On Friday 06 February 2009 08:51:04 Jack Bates wrote:
> Joe Loiacono wrote:
> > Indeed it does. And don't forget that the most basic data object in the
> > routing table, the address itself, is 4 times as big.
>
> Let's also not forget, that many organizations went from multiple
> allocations to a single allocation. If we all filter anything longer
> than /32, we'll rearrange the flow of traffic that many over the years
> have altered through longer prefixes. Even I suspect I may occasionally
> have to let a /40 out now and then to alter it's traffic from the rest
> of the aggregate. Traffic comes to you as it wants to come to you. The
> only pseudo remedy that currently exists is to move some prefixes over
> to a different path. If you only have a /32, that'll be a bit hard.
>
> This, more than anything, is what will effect this list and the people
> on it where IPv6 is concerned. Filtering longer than /33, 35, 40? Dare
> we go to /48 and treat them as the new /24? I know for myself, traffic
> manipulation can't begin until /40 (unless I split them further apart).
>
>
>
> Jack

I think we'll see this more and more.
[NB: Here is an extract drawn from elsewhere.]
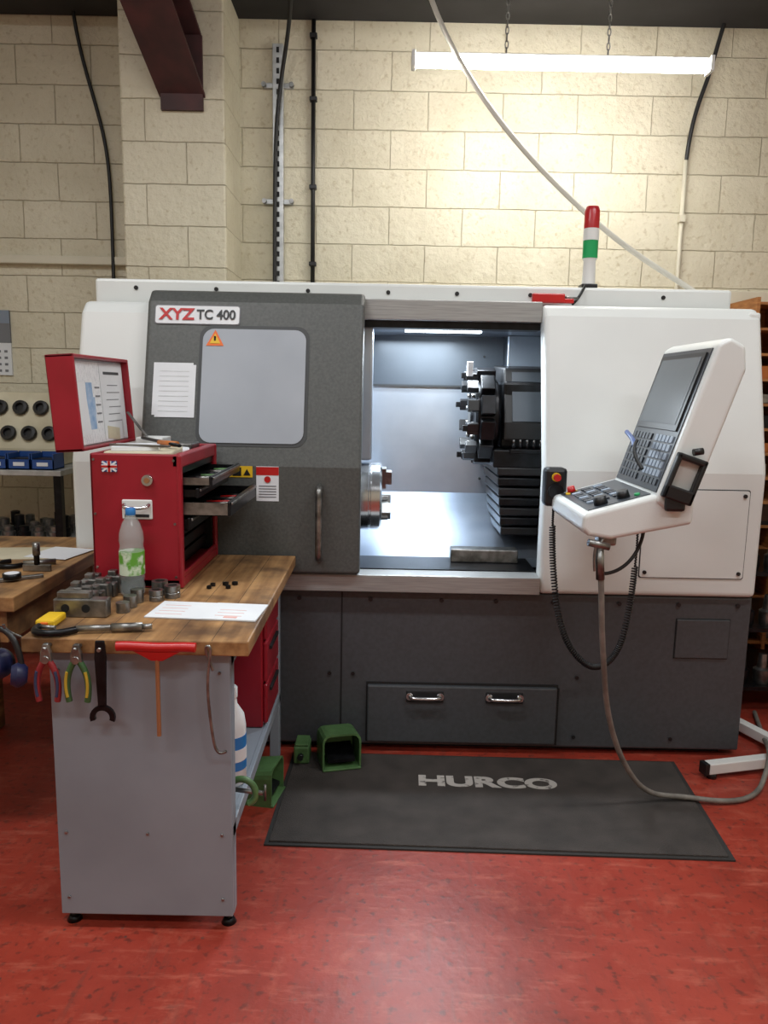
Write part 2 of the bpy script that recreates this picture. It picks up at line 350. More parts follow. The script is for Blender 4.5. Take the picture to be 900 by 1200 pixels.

Our newest tier-1 IPv4 transit provider 
was the first to tell us that they don't allow deaggregation. If we were 
allocated /19s, we advertise /19s...

Not to start another debate, but this will certainly highlight the 
deficiencies of the hop-by-hop, policy-based routing paradigm that all but 
ignores the load-balancing needs of 95% (fictitious number) of networks 
operating in a world which can't load-balance itself.